The titles and authors revealed:
Book 1
Beyond Measure: The Hidden History of Measurement from Cubits to Quantum Constants
By James Vincent
The text is 346 pages. Total with notes, etc 416 pages • first pub 2022
nonfiction history
I recommend this book, although it is a slow read. Perhaps no one else would find a book about metrology, i.e. measurement, interesting. But this book also includes examination of philosophies behind some systems of measurement, and discussion of the effects of measuring things. The final chapter about national and international standards was quite fascinating to me, although I read it SO quickly, in order to finish before the library snatched it back. And, get this, it includes information about producing a cup of tea! That bumped it up from a 3.75 to a 4.0 rating in Storygraph.
Book 2
What You Are Looking For is in the Library
Michiko Aoyama with Alison Watts (Translator)
253 pages • first pub 2020
fiction literary
For book club in November.
It should not have taken me this long. I had a slow start, and ended up enjoying this book, especially the last chapter. It’s like 5 short stories but the characters weave in and out of each story. The larger message is one that I have been hearing from many directions these days: be a part of your community; reach out to others.
Book 3
Harlem Rhapsody
By Victoria Christopher Murray
385 pages • first pub 2025
fiction historical literary
For TOS book club
This is a fictional portrayal of part of the career of Jessie Redmon Fauset, literary editor of The Crisis in the 1920s, and her relationship with W.E.B. Du Bois. For book club in December. We will have a lot to discuss.
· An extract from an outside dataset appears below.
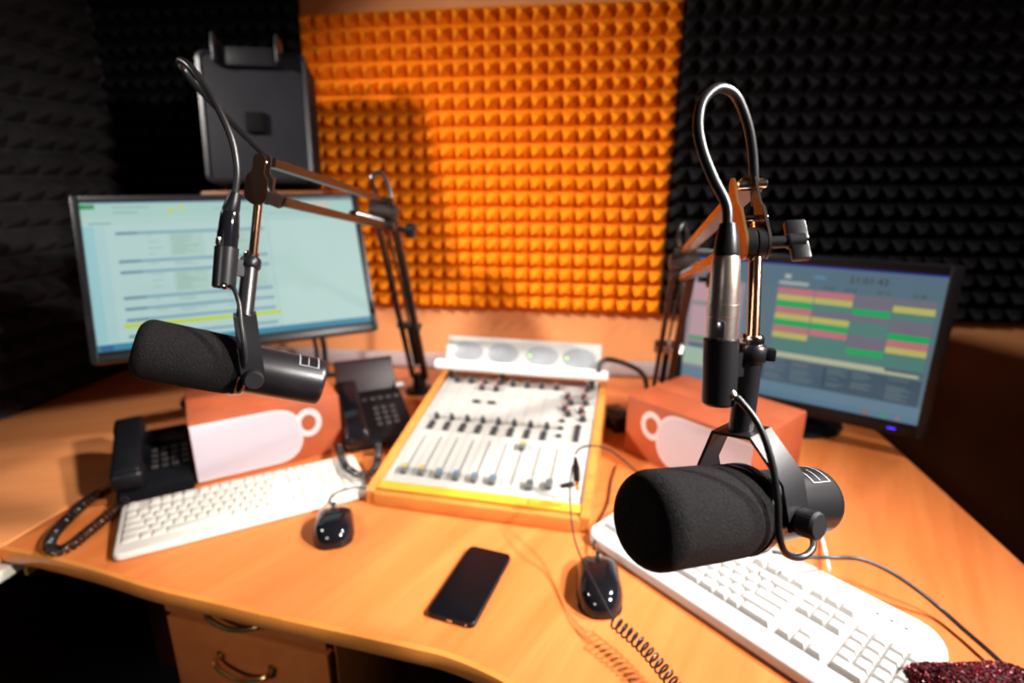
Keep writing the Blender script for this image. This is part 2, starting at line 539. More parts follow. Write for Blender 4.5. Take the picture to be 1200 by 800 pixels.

Misogyny, racist oppression, white do-gooders, the importance of poetry, who gets to write whose story – these are just some of the facets of life broached in this book. In short, human beings are complicated, and so there is plenty for a book club to dive into.
Do we give a moral pass to a man who doesn’t ascribe to traditional marriage ethics but whose wife does? Does the man get to say with impunity, “I have different needs.” Do we give a moral pass to the woman he has an affair with? What if that man and that woman are spending their lives breaking down unfair racial barriers, fighting against the deeply immoral Jim Crow system?
Book 4
All The Beauty in the World: The Metropolitan Museum of Art and Me
By Patrick Bringley
240 pages • first pub 2023
nonfiction art memoir
This is a memoir with a most interesting perspective on museums and art and grief. Recommended by C.B. And now I recommend it to you.